Halter takes next step

By NEW PRODUCTS
Tasmanian Country
04 Jul 2026
Halter’s virtual fence
Halter’s virtual fence

AG-TECH company Halter has launched a new product designed to take Australian beef producers beyond virtual fencing and into active farm performance management.

Halter’s existing beef product lets farmers virtually fence and shift herds from a smartphone, without the labour of physical fencing and the new Beef Pro builds on this by adding a data, planning and decision-support layer.

The product brings together feed demand and grazing planning tools, satellite forage signals, grazing intensity heat maps, behaviour monitoring and automated grazing records, so the same system that moves cattle also helps producers plan, measure and improve.

It provides a singular platform to replace what producer manage in their heads, on whiteboards or spreadsheets, or separate software subscriptions.

“Beef Pro adds the measurement and planning layer on top of the execution layer that is virtual fencing,” said Toby Hurley, director of product at Halter.

“Farmers can quantify what their herds need versus what their land can support, have this data drive planning and build a record of how each grazing performed.

“That feedback loop compounds into better decision-making, building on the pasture utilisation uplift that virtual fencing alone achieves.”

Since launching in Australia in 2022 to a handful of dairy farms, including Tasmania, Halter is today available for beef and dairy operations in Queensland, NSW, Victoria and the Northern Territory.  Beef producers have been a substantial part of the Australian expansion, with more than 230 beef farms signing up in 2026 alone.

“The producers we work with aren’t looking for a gadget, they’re looking for tools that work at scale and give them better information to act on,” Mr Hurley said.

“Beef Pro is our answer to that, leaning into what has been proven to work in science and research, enabling better performance on farm without significant additional investment in people, infrastructure or other technology.”

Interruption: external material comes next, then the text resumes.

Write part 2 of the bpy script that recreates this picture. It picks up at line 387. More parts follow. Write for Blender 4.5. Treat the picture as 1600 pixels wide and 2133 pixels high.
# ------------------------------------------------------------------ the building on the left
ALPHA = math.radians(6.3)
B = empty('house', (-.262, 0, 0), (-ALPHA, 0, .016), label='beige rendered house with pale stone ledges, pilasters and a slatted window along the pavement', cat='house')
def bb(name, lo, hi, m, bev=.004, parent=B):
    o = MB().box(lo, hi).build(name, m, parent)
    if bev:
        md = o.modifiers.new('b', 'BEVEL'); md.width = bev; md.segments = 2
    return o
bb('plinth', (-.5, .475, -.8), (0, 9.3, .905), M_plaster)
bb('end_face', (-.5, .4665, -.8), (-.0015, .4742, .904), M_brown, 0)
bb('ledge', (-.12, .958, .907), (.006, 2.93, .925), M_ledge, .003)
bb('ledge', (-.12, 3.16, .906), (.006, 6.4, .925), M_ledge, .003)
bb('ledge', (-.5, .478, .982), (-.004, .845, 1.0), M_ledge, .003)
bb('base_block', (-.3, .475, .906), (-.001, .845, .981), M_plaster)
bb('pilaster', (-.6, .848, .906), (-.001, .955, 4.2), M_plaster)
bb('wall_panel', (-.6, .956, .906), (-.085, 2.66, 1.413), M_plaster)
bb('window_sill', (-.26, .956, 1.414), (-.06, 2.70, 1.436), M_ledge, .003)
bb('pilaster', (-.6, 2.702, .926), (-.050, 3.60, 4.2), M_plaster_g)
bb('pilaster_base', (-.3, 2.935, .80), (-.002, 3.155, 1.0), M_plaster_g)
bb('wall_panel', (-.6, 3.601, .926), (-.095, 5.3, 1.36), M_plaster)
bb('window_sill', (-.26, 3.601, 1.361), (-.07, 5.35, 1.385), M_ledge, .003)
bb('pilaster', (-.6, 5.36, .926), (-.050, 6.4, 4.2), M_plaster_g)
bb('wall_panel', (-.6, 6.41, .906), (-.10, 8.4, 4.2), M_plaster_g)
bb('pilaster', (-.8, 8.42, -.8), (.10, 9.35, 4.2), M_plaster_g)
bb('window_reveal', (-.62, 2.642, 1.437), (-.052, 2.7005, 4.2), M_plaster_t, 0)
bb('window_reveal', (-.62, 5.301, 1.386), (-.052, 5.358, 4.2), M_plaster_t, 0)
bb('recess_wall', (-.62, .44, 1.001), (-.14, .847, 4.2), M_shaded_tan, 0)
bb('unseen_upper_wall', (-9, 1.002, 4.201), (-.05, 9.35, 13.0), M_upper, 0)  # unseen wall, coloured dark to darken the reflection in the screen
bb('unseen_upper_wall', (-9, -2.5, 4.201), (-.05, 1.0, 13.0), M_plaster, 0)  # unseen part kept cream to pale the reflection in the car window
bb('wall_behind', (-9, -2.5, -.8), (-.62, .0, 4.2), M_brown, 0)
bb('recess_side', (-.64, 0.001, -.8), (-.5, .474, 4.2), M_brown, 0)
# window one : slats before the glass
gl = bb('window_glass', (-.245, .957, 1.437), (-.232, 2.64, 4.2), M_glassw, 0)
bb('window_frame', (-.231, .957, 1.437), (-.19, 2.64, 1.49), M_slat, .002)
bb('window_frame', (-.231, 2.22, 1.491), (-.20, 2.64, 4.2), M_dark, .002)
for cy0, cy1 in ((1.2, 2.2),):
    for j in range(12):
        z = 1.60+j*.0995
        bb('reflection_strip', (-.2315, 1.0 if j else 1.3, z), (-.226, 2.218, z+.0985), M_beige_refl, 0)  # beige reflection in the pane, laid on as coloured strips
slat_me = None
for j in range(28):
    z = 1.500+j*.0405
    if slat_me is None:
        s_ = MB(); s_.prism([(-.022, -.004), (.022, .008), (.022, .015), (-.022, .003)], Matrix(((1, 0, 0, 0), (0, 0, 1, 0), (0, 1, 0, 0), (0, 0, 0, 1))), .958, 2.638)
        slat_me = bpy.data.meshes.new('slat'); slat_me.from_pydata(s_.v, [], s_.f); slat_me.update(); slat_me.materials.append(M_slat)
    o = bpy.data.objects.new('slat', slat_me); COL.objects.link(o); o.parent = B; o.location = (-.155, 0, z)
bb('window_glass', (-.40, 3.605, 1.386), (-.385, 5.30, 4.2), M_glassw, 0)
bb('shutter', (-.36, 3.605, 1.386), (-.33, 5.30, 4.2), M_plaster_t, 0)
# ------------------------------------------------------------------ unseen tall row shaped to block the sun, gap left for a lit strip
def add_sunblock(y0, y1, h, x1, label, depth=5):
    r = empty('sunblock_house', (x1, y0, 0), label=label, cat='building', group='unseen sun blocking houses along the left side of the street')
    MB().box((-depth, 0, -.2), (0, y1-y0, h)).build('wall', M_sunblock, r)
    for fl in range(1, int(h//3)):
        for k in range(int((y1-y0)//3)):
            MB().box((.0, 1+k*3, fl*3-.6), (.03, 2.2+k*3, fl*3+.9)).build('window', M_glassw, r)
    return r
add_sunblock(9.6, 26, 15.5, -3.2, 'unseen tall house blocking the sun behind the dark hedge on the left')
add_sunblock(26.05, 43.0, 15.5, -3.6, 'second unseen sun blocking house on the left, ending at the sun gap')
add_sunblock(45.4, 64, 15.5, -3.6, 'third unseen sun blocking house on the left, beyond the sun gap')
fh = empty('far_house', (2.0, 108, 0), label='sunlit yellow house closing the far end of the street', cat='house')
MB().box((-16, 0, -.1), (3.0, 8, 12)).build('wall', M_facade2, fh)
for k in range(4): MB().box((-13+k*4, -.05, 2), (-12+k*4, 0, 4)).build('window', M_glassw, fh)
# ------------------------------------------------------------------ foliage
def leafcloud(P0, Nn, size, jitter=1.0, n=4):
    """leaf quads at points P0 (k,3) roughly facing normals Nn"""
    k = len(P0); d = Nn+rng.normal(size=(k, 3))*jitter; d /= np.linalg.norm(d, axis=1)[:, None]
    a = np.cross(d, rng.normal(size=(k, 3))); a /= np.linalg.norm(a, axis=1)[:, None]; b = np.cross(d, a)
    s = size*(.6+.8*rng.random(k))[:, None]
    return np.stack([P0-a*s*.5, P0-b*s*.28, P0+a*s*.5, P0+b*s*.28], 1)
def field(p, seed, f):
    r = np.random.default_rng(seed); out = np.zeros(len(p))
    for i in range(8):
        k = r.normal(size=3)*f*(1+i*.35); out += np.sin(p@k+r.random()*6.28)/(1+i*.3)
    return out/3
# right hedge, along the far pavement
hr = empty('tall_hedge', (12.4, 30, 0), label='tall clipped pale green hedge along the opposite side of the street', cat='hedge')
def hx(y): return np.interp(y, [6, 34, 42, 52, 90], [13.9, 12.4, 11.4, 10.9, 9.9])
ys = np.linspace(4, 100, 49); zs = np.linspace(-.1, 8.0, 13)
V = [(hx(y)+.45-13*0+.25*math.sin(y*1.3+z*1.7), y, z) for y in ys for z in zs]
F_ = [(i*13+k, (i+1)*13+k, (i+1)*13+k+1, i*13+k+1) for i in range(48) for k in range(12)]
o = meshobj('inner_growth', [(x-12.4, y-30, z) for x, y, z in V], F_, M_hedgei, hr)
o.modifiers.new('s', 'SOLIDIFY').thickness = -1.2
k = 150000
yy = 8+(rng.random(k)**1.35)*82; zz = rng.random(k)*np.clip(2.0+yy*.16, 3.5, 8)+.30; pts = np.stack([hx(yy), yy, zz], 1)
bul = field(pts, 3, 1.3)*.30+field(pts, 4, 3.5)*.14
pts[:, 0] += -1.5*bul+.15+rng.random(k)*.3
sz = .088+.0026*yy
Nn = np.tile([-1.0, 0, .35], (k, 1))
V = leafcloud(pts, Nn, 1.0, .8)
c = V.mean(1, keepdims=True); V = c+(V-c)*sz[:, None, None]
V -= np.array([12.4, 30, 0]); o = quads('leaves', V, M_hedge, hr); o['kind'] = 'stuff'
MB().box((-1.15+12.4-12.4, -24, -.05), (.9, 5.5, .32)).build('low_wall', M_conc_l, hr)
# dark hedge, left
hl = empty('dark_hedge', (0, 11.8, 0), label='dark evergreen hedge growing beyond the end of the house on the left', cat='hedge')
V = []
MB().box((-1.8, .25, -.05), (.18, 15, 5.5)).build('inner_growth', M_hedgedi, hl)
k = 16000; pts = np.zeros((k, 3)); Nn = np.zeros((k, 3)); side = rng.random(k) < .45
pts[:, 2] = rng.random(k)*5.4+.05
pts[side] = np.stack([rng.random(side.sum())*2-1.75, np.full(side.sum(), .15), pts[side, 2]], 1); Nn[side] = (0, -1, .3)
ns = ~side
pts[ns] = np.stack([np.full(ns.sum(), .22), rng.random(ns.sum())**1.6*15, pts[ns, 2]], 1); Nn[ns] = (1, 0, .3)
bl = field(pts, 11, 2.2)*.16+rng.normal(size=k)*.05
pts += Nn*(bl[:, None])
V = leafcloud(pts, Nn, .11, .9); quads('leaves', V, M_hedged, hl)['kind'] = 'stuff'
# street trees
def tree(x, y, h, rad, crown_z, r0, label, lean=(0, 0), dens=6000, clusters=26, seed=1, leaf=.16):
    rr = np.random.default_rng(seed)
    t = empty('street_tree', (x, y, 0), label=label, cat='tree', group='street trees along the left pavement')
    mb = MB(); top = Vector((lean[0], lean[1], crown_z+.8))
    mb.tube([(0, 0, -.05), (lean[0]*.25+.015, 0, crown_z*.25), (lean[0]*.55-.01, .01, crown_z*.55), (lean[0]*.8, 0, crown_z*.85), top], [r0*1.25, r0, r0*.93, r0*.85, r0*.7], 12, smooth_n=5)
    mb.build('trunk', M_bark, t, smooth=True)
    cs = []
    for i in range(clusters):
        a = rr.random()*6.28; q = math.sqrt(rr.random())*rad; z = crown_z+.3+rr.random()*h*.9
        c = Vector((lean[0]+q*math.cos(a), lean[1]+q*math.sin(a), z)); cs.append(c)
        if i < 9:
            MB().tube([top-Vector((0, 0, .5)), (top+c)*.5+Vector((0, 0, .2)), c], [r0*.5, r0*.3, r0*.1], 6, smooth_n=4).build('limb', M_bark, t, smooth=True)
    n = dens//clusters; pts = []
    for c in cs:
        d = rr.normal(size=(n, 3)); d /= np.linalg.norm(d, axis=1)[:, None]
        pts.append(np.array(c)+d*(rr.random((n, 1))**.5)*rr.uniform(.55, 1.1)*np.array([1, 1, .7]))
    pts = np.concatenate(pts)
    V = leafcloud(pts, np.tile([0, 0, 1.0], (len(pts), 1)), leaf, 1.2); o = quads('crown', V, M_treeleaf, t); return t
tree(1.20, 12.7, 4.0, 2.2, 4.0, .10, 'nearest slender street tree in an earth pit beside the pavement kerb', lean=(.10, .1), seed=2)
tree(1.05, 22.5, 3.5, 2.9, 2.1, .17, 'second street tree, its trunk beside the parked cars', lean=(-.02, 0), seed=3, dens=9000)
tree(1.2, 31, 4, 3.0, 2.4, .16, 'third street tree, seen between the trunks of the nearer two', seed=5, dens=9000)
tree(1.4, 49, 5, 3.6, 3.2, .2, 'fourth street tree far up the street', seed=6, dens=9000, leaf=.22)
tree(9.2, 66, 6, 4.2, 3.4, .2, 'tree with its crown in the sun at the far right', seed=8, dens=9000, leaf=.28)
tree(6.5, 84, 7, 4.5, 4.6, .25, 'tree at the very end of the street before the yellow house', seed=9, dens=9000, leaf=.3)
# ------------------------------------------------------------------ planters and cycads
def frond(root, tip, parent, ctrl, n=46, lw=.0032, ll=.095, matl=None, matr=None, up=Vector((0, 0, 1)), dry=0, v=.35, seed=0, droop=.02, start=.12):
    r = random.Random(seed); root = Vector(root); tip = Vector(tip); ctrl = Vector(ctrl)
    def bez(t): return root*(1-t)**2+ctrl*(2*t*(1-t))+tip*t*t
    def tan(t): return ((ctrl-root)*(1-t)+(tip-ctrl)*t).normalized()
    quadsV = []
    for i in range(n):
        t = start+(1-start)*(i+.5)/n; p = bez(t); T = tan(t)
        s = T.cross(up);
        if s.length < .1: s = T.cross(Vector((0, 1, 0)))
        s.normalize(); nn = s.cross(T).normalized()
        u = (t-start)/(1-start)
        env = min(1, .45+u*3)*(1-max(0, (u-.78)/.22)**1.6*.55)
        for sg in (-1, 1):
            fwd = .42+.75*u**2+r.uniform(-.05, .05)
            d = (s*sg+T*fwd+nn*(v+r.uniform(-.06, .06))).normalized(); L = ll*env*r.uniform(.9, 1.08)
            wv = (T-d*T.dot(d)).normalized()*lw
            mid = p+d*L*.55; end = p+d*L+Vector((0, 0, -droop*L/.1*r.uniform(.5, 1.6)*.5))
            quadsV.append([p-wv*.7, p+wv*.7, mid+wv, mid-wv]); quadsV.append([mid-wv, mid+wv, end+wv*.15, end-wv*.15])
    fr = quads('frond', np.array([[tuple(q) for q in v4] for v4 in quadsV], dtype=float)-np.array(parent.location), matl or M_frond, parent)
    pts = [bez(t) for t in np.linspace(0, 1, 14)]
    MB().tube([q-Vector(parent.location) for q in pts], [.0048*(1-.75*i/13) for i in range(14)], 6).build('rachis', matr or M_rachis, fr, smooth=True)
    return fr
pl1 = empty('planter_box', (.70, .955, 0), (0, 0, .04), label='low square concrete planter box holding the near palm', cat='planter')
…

On many Australian beef properties, meaningful production is lost to under-grazing, over-grazing and forage that turns rank.

“Even 1 per cent of utilisation lift equals extra grazing days per head per year, or fewer days needing to be supplementally fed,” Mr Hurley said.

“This way of managing land and animals is what we consider a major leap for beef farmers, because we are talking about optimising the forage that’s already growing, simply by making more data-driven decisions using Halter to avoid under-grazing or over-grazing.”

Michael Gooden, who has been trialling Beef Pro on his farm Old Man Creek, said he could see ‘huge benefits’ in the technology for beef producers, particularly in using data for better decision-making.

“It’s unlocking a whole new layer of observation for our cattle; in dairy farming the feedback loop is really quick, but in beef it can take years to see if the decisions you’re making are the right ones,” he said.

It’s early days, but from what I’ve seen so far, Beef Pro is a way to take those subtle cues of what we are doing and use that data to make better decisions much sooner.”